The Carnival AirShip, as it is styled, was in South Florida to promote the arrival of the Carnival Horizon in Miami, its home for the winter season. The Horizon was launched earlier this year and had spent the summer sailing from New York.
The blimp cruises at a breathtaking 25 mph, so we lacked the time on our demonstration flight to go all the way down to Miami and back. Starting from a general aviation field in this suburb of Fort Lauderdale, our route took us east over Hollywood and out across the beach. From there, we turned south and took in the glinting, aquamarine Atlantic Ocean for a while before heading back to base.
The most electrifying part of the ride was the takeoff. It was a little like ascending in a helicopter and a little like rushing down the runway in a plane. The pilot gunned the engines to take to the skies, not to push air under the wings but merely to gain some altitude before we headed out over a residential area.
Once airborne, the roar of the engines was throttled back and the serenity began.
This blimp casts a shadow across the landscape, but not a big one. It is only 128 feet long, about half the size of the famous Goodyear blimp. Its passenger gondola seats four, including the pilot. The instrumentation is about as sophisticated as a Cessna’s, and the twin 80-horsepower Rotax engines were originally developed to power personal watercraft and snowmobiles.
What this blimp does have going for it is the view. And what a view! There’s about four feet of transparency between the sidewall of the gondola and the ceiling of the airship, affording 270-degree views of the sky, sea and terrain.
The residential landscape looked like a model train set, with miniature plastic houses, trees and swimming pools.
One or two of the windows were open, giving us a healthy, cooling breeze. The engine noise was largely behind us. There was a sense both of being in a cozy enclosure and being surrounded by a vast, airy panorama.
Part of the fun for me was seeing some familiar landmarks from a new perspective. Look, there’s the Gulfstream Park racetrack. There’s the 39-story Westin Diplomat hotel. Hollywood City Hall. That little beach motel where we spent Labor Day weekend one year.

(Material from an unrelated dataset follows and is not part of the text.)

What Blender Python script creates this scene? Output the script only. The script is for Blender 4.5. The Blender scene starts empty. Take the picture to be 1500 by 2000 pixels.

Although bulky, the blimp proved to be a pretty smooth ride. After takeoff, we hit some thermal columns of rising air that caused the blimp to waddle a bit. But it was nothing like the jarring turbulence of a speeding jet at 35,000 feet.
Once over water, the thermals disappeared. And because there were no structures below, we could descend to 575 feet, only a little above the tops of the tallest condos lining the beach.
Blimps don’t even attempt to fly in stormy weather. Pilot Steve Adams said that, luckily, the Carnival AirShip had only missed three flying days for weather since it began its tour 20 days earlier in Memphis.
As we turned back to base, there was a small challenge to the west: a bank of clouds dumping a load of rain, as often happens in Florida in September. The shower was yet another phenomenon that looked different from 1,000 feet than it does from the ground. It was just south of the airport, and Adams radioed the control tower to see if it was pushing any wind around nearby.